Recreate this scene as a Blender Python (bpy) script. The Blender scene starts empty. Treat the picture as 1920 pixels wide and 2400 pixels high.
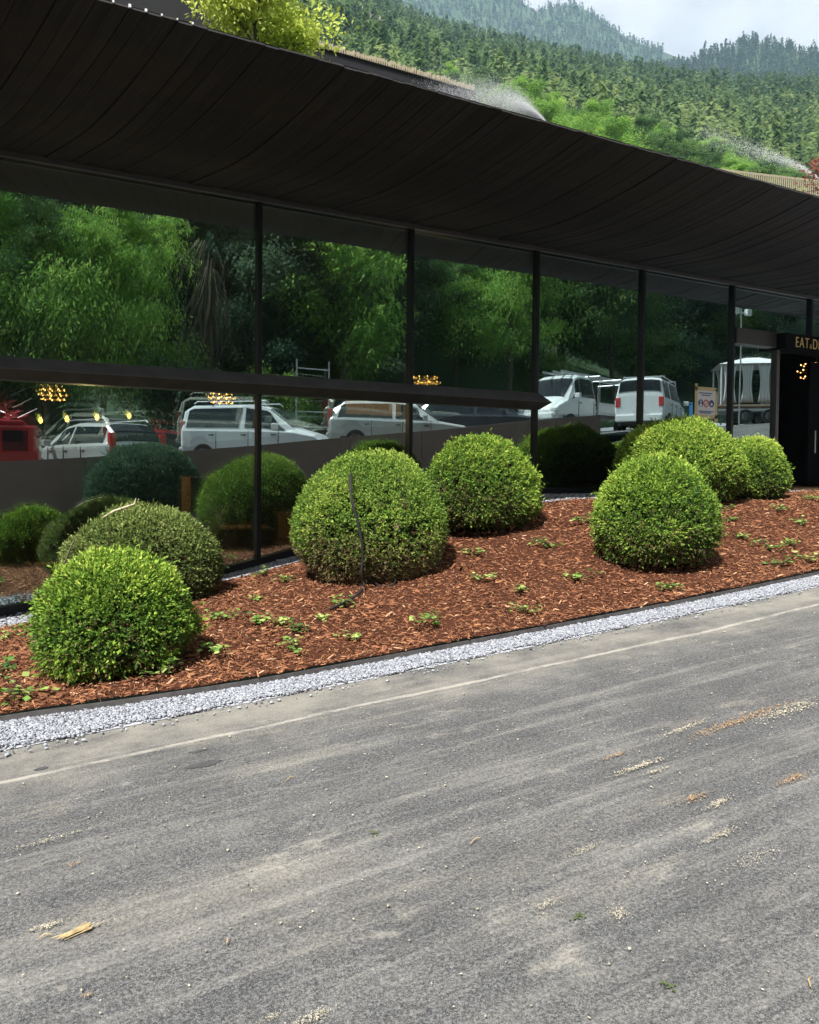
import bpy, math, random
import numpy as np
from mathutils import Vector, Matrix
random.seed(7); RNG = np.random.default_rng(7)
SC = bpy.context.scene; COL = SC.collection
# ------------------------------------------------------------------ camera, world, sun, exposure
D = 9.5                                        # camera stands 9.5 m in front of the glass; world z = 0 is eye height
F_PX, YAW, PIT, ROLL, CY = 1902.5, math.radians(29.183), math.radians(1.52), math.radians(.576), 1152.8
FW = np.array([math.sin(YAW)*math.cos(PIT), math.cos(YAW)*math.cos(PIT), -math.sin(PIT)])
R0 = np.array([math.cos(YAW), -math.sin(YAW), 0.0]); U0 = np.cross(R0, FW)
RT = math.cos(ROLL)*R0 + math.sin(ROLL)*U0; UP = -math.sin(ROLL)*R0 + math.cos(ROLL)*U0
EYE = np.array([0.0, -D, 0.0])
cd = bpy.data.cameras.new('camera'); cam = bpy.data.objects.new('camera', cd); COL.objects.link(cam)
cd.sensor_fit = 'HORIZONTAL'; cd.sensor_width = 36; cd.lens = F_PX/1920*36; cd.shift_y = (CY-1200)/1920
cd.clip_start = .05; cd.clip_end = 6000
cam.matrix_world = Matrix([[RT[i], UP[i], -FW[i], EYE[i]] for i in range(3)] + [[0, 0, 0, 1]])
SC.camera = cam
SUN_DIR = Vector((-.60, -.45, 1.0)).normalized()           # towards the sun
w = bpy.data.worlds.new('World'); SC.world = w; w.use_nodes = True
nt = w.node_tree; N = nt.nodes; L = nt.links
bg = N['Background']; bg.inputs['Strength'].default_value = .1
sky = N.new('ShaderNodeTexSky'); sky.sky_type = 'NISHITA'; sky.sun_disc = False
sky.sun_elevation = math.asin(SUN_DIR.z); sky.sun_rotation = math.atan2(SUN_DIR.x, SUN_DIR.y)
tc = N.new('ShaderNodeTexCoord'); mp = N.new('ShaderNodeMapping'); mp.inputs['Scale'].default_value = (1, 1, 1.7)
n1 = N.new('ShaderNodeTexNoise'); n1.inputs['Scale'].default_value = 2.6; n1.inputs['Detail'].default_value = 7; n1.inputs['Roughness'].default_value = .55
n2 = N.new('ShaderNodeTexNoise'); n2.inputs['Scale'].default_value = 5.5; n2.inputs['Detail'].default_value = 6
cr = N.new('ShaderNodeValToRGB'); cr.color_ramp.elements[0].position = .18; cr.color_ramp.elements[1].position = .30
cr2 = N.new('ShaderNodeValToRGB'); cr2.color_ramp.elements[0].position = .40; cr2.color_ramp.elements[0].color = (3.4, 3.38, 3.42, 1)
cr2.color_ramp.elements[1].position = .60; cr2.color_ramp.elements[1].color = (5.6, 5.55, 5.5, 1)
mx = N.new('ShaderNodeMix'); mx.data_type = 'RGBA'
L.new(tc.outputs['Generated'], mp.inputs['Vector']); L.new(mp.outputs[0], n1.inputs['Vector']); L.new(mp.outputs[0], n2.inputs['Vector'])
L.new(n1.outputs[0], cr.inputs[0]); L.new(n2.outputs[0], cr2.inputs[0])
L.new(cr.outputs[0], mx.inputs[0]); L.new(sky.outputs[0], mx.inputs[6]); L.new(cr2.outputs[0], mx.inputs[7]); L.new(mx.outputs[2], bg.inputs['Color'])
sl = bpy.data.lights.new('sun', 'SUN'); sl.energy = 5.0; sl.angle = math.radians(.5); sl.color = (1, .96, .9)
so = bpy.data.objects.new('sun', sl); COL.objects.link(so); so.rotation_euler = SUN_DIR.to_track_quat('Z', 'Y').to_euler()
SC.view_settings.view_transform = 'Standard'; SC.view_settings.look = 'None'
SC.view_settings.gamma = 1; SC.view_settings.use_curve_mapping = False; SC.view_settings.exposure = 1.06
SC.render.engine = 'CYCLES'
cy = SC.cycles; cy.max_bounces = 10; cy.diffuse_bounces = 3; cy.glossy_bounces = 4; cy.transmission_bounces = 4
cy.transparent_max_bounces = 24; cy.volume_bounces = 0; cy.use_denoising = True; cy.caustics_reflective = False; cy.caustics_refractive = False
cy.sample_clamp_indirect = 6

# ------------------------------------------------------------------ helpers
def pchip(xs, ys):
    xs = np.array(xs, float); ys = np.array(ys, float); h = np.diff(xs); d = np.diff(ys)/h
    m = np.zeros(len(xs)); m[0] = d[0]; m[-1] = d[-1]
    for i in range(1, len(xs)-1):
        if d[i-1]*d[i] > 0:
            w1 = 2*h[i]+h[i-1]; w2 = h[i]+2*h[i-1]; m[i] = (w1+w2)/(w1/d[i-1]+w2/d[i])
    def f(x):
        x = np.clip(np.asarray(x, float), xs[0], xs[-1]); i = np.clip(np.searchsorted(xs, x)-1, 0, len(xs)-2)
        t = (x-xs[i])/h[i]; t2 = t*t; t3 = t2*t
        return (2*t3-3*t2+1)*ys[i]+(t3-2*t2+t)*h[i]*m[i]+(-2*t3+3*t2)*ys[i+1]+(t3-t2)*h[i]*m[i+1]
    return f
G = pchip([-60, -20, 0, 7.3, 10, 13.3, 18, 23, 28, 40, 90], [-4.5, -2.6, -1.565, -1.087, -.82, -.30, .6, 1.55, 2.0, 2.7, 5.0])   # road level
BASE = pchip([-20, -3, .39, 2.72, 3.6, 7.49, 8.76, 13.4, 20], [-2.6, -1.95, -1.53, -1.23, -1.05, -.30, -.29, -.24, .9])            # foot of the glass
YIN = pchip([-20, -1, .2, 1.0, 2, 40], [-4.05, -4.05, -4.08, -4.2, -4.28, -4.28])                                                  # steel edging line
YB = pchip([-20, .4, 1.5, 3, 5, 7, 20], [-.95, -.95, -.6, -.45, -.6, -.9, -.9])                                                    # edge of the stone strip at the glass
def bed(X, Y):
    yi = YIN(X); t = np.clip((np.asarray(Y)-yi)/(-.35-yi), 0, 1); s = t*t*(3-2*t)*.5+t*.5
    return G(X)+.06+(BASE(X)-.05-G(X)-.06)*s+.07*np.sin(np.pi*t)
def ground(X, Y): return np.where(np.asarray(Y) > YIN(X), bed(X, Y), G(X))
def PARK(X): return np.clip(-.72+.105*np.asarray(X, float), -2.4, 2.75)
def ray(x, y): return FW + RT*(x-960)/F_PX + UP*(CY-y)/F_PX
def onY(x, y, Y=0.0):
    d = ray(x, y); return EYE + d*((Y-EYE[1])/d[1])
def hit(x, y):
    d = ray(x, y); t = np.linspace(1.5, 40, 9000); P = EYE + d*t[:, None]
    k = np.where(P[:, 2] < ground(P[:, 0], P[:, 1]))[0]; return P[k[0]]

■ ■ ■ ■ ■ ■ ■

**WORK INSTRUCTIONS:** Take the listing and print it again exactly, but without any pictures.

**RESULT:**
Recreate this scene as a Blender Python (bpy) script. The Blender scene starts empty. Treat the picture as 1920 pixels wide and 2400 pixels high.
import bpy, math, random
import numpy as np
from mathutils import Vector, Matrix
random.seed(7); RNG = np.random.default_rng(7)
SC = bpy.context.scene; COL = SC.collection
# ------------------------------------------------------------------ camera, world, sun, exposure
D = 9.5                                        # camera stands 9.5 m in front of the glass; world z = 0 is eye height
F_PX, YAW, PIT, ROLL, CY = 1902.5, math.radians(29.183), math.radians(1.52), math.radians(.576), 1152.8
FW = np.array([math.sin(YAW)*math.cos(PIT), math.cos(YAW)*math.cos(PIT), -math.sin(PIT)])
R0 = np.array([math.cos(YAW), -math.sin(YAW), 0.0]); U0 = np.cross(R0, FW)
RT = math.cos(ROLL)*R0 + math.sin(ROLL)*U0; UP = -math.sin(ROLL)*R0 + math.cos(ROLL)*U0
EYE = np.array([0.0, -D, 0.0])
cd = bpy.data.cameras.new('camera'); cam = bpy.data.objects.new('camera', cd); COL.objects.link(cam)
cd.sensor_fit = 'HORIZONTAL'; cd.sensor_width = 36; cd.lens = F_PX/1920*36; cd.shift_y = (CY-1200)/1920
cd.clip_start = .05; cd.clip_end = 6000
cam.matrix_world = Matrix([[RT[i], UP[i], -FW[i], EYE[i]] for i in range(3)] + [[0, 0, 0, 1]])
SC.camera = cam
SUN_DIR = Vector((-.60, -.45, 1.0)).normalized()           # towards the sun
w = bpy.data.worlds.new('World'); SC.world = w; w.use_nodes = True
nt = w.node_tree; N = nt.nodes; L = nt.links
bg = N['Background']; bg.inputs['Strength'].default_value = .1
sky = N.new('ShaderNodeTexSky'); sky.sky_type = 'NISHITA'; sky.sun_disc = False
sky.sun_elevation = math.asin(SUN_DIR.z); sky.sun_rotation = math.atan2(SUN_DIR.x, SUN_DIR.y)
tc = N.new('ShaderNodeTexCoord'); mp = N.new('ShaderNodeMapping'); mp.inputs['Scale'].default_value = (1, 1, 1.7)
n1 = N.new('ShaderNodeTexNoise'); n1.inputs['Scale'].default_value = 2.6; n1.inputs['Detail'].default_value = 7; n1.inputs['Roughness'].default_value = .55
n2 = N.new('ShaderNodeTexNoise'); n2.inputs['Scale'].default_value = 5.5; n2.inputs['Detail'].default_value = 6
cr = N.new('ShaderNodeValToRGB'); cr.color_ramp.elements[0].position = .18; cr.color_ramp.elements[1].position = .30
cr2 = N.new('ShaderNodeValToRGB'); cr2.color_ramp.elements[0].position = .40; cr2.color_ramp.elements[0].color = (3.4, 3.38, 3.42, 1)
cr2.color_ramp.elements[1].position = .60; cr2.color_ramp.elements[1].color = (5.6, 5.55, 5.5, 1)
mx = N.new('ShaderNodeMix'); mx.data_type = 'RGBA'
L.new(tc.outputs['Generated'], mp.inputs['Vector']); L.new(mp.outputs[0], n1.inputs['Vector']); L.new(mp.outputs[0], n2.inputs['Vector'])
L.new(n1.outputs[0], cr.inputs[0]); L.new(n2.outputs[0], cr2.inputs[0])
L.new(cr.outputs[0], mx.inputs[0]); L.new(sky.outputs[0], mx.inputs[6]); L.new(cr2.outputs[0], mx.inputs[7]); L.new(mx.outputs[2], bg.inputs['Color'])
sl = bpy.data.lights.new('sun', 'SUN'); sl.energy = 5.0; sl.angle = math.radians(.5); sl.color = (1, .96, .9)
so = bpy.data.objects.new('sun', sl); COL.objects.link(so); so.rotation_euler = SUN_DIR.to_track_quat('Z', 'Y').to_euler()
SC.view_settings.view_transform = 'Standard'; SC.view_settings.look = 'None'
SC.view_settings.gamma = 1; SC.view_settings.use_curve_mapping = False; SC.view_settings.exposure = 1.06
SC.render.engine = 'CYCLES'
cy = SC.cycles; cy.max_bounces = 10; cy.diffuse_bounces = 3; cy.glossy_bounces = 4; cy.transmission_bounces = 4
cy.transparent_max_bounces = 24; cy.volume_bounces = 0; cy.use_denoising = True; cy.caustics_reflective = False; cy.caustics_refractive = False
cy.sample_clamp_indirect = 6

# ------------------------------------------------------------------ helpers
def pchip(xs, ys):
    xs = np.array(xs, float); ys = np.array(ys, float); h = np.diff(xs); d = np.diff(ys)/h
    m = np.zeros(len(xs)); m[0] = d[0]; m[-1] = d[-1]
    for i in range(1, len(xs)-1):
        if d[i-1]*d[i] > 0:
            w1 = 2*h[i]+h[i-1]; w2 = h[i]+2*h[i-1]; m[i] = (w1+w2)/(w1/d[i-1]+w2/d[i])
    def f(x):
        x = np.clip(np.asarray(x, float), xs[0], xs[-1]); i = np.clip(np.searchsorted(xs, x)-1, 0, len(xs)-2)
        t = (x-xs[i])/h[i]; t2 = t*t; t3 = t2*t
        return (2*t3-3*t2+1)*ys[i]+(t3-2*t2+t)*h[i]*m[i]+(-2*t3+3*t2)*ys[i+1]+(t3-t2)*h[i]*m[i+1]
    return f
G = pchip([-60, -20, 0, 7.3, 10, 13.3, 18, 23, 28, 40, 90], [-4.5, -2.6, -1.565, -1.087, -.82, -.30, .6, 1.55, 2.0, 2.7, 5.0])   # road level
BASE = pchip([-20, -3, .39, 2.72, 3.6, 7.49, 8.76, 13.4, 20], [-2.6, -1.95, -1.53, -1.23, -1.05, -.30, -.29, -.24, .9])            # foot of the glass
YIN = pchip([-20, -1, .2, 1.0, 2, 40], [-4.05, -4.05, -4.08, -4.2, -4.28, -4.28])                                                  # steel edging line
YB = pchip([-20, .4, 1.5, 3, 5, 7, 20], [-.95, -.95, -.6, -.45, -.6, -.9, -.9])                                                    # edge of the stone strip at the glass
def bed(X, Y):
    yi = YIN(X); t = np.clip((np.asarray(Y)-yi)/(-.35-yi), 0, 1); s = t*t*(3-2*t)*.5+t*.5
    return G(X)+.06+(BASE(X)-.05-G(X)-.06)*s+.07*np.sin(np.pi*t)
def ground(X, Y): return np.where(np.asarray(Y) > YIN(X), bed(X, Y), G(X))
def PARK(X): return np.clip(-.72+.105*np.asarray(X, float), -2.4, 2.75)
def ray(x, y): return FW + RT*(x-960)/F_PX + UP*(CY-y)/F_PX
def onY(x, y, Y=0.0):
    d = ray(x, y); return EYE + d*((Y-EYE[1])/d[1])
def hit(x, y):
    d = ray(x, y); t = np.linspace(1.5, 40, 9000); P = EYE + d*t[:, None]
    k = np.where(P[:, 2] < ground(P[:, 0], P[:, 1]))[0]; return P[k[0]]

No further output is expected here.